TASK OBJECTIVE:
Write out each line exactly as it stands, please.

○ ○ ○ ○ ○ ○ ○

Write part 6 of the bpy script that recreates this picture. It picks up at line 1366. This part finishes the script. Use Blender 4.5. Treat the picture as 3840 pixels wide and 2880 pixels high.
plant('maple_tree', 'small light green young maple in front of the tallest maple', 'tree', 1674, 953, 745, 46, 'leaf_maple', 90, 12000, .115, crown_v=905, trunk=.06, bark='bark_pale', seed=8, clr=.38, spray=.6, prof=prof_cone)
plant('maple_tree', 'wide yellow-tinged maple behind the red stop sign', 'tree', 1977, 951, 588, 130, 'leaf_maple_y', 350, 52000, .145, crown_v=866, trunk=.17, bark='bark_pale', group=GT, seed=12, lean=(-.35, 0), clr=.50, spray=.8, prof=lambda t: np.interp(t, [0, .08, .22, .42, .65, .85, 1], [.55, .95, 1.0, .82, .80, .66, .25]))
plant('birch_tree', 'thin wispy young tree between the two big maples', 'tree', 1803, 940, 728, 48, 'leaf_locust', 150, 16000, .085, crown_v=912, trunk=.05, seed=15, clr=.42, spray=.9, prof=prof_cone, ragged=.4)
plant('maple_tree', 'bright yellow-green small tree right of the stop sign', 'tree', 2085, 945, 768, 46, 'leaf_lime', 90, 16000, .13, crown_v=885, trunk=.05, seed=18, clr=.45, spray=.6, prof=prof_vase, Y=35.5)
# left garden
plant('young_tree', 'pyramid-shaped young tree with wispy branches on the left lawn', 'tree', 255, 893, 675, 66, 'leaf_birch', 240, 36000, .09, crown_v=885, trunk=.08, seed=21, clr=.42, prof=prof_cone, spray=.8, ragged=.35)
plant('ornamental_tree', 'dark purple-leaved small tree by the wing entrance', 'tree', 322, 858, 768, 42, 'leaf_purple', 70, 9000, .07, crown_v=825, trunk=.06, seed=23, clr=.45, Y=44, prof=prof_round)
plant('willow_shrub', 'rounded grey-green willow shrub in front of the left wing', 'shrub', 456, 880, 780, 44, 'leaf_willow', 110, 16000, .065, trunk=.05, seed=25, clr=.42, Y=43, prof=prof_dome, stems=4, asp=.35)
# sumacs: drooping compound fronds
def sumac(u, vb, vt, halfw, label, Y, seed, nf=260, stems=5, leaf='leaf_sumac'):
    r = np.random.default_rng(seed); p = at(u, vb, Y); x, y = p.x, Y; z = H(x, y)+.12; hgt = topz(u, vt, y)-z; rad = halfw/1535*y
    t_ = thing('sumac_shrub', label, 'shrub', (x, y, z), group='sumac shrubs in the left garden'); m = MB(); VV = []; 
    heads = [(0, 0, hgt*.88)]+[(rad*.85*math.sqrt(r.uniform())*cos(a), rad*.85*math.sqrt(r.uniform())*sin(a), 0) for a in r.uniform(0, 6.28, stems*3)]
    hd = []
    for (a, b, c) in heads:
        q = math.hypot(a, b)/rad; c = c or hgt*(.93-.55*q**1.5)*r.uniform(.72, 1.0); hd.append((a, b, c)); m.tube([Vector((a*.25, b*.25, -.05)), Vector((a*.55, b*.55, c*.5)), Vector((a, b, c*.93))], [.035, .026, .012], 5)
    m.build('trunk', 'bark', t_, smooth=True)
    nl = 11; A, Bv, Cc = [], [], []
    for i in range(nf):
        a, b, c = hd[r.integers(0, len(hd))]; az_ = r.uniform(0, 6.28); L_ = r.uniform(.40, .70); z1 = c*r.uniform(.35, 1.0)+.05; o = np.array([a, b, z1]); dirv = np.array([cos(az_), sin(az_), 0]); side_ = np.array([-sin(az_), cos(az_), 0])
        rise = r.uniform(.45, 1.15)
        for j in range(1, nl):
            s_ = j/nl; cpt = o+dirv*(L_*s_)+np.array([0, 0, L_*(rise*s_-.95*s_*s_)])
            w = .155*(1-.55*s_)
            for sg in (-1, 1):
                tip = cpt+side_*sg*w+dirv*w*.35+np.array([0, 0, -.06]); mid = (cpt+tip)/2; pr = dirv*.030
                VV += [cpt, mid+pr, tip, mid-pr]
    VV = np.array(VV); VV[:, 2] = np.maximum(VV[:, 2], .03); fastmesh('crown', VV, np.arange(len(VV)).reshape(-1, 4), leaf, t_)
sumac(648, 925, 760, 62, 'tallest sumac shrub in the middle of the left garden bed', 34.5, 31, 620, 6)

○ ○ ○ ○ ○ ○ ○

SOLUTION:
Write part 6 of the bpy script that recreates this picture. It picks up at line 1366. This part finishes the script. Use Blender 4.5. Treat the picture as 3840 pixels wide and 2880 pixels high.
plant('maple_tree', 'small light green young maple in front of the tallest maple', 'tree', 1674, 953, 745, 46, 'leaf_maple', 90, 12000, .115, crown_v=905, trunk=.06, bark='bark_pale', seed=8, clr=.38, spray=.6, prof=prof_cone)
plant('maple_tree', 'wide yellow-tinged maple behind the red stop sign', 'tree', 1977, 951, 588, 130, 'leaf_maple_y', 350, 52000, .145, crown_v=866, trunk=.17, bark='bark_pale', group=GT, seed=12, lean=(-.35, 0), clr=.50, spray=.8, prof=lambda t: np.interp(t, [0, .08, .22, .42, .65, .85, 1], [.55, .95, 1.0, .82, .80, .66, .25]))
plant('birch_tree', 'thin wispy young tree between the two big maples', 'tree', 1803, 940, 728, 48, 'leaf_locust', 150, 16000, .085, crown_v=912, trunk=.05, seed=15, clr=.42, spray=.9, prof=prof_cone, ragged=.4)
plant('maple_tree', 'bright yellow-green small tree right of the stop sign', 'tree', 2085, 945, 768, 46, 'leaf_lime', 90, 16000, .13, crown_v=885, trunk=.05, seed=18, clr=.45, spray=.6, prof=prof_vase, Y=35.5)
# left garden
plant('young_tree', 'pyramid-shaped young tree with wispy branches on the left lawn', 'tree', 255, 893, 675, 66, 'leaf_birch', 240, 36000, .09, crown_v=885, trunk=.08, seed=21, clr=.42, prof=prof_cone, spray=.8, ragged=.35)
plant('ornamental_tree', 'dark purple-leaved small tree by the wing entrance', 'tree', 322, 858, 768, 42, 'leaf_purple', 70, 9000, .07, crown_v=825, trunk=.06, seed=23, clr=.45, Y=44, prof=prof_round)
plant('willow_shrub', 'rounded grey-green willow shrub in front of the left wing', 'shrub', 456, 880, 780, 44, 'leaf_willow', 110, 16000, .065, trunk=.05, seed=25, clr=.42, Y=43, prof=prof_dome, stems=4, asp=.35)
# sumacs: drooping compound fronds
def sumac(u, vb, vt, halfw, label, Y, seed, nf=260, stems=5, leaf='leaf_sumac'):
    r = np.random.default_rng(seed); p = at(u, vb, Y); x, y = p.x, Y; z = H(x, y)+.12; hgt = topz(u, vt, y)-z; rad = halfw/1535*y
    t_ = thing('sumac_shrub', label, 'shrub', (x, y, z), group='sumac shrubs in the left garden'); m = MB(); VV = []; 
    heads = [(0, 0, hgt*.88)]+[(rad*.85*math.sqrt(r.uniform())*cos(a), rad*.85*math.sqrt(r.uniform())*sin(a), 0) for a in r.uniform(0, 6.28, stems*3)]
    hd = []
    for (a, b, c) in heads:
        q = math.hypot(a, b)/rad; c = c or hgt*(.93-.55*q**1.5)*r.uniform(.72, 1.0); hd.append((a, b, c)); m.tube([Vector((a*.25, b*.25, -.05)), Vector((a*.55, b*.55, c*.5)), Vector((a, b, c*.93))], [.035, .026, .012], 5)
    m.build('trunk', 'bark', t_, smooth=True)
    nl = 11; A, Bv, Cc = [], [], []
    for i in range(nf):
        a, b, c = hd[r.integers(0, len(hd))]; az_ = r.uniform(0, 6.28); L_ = r.uniform(.40, .70); z1 = c*r.uniform(.35, 1.0)+.05; o = np.array([a, b, z1]); dirv = np.array([cos(az_), sin(az_), 0]); side_ = np.array([-sin(az_), cos(az_), 0])
        rise = r.uniform(.45, 1.15)
        for j in range(1, nl):
            s_ = j/nl; cpt = o+dirv*(L_*s_)+np.array([0, 0, L_*(rise*s_-.95*s_*s_)])
            w = .155*(1-.55*s_)
            for sg in (-1, 1):
                tip = cpt+side_*sg*w+dirv*w*.35+np.array([0, 0, -.06]); mid = (cpt+tip)/2; pr = dirv*.030
                VV += [cpt, mid+pr, tip, mid-pr]
    VV = np.array(VV); VV[:, 2] = np.maximum(VV[:, 2], .03); fastmesh('crown', VV, np.arange(len(VV)).reshape(-1, 4), leaf, t_)
sumac(648, 925, 760, 62, 'tallest sumac shrub in the middle of the left garden bed', 34.5, 31, 620, 6)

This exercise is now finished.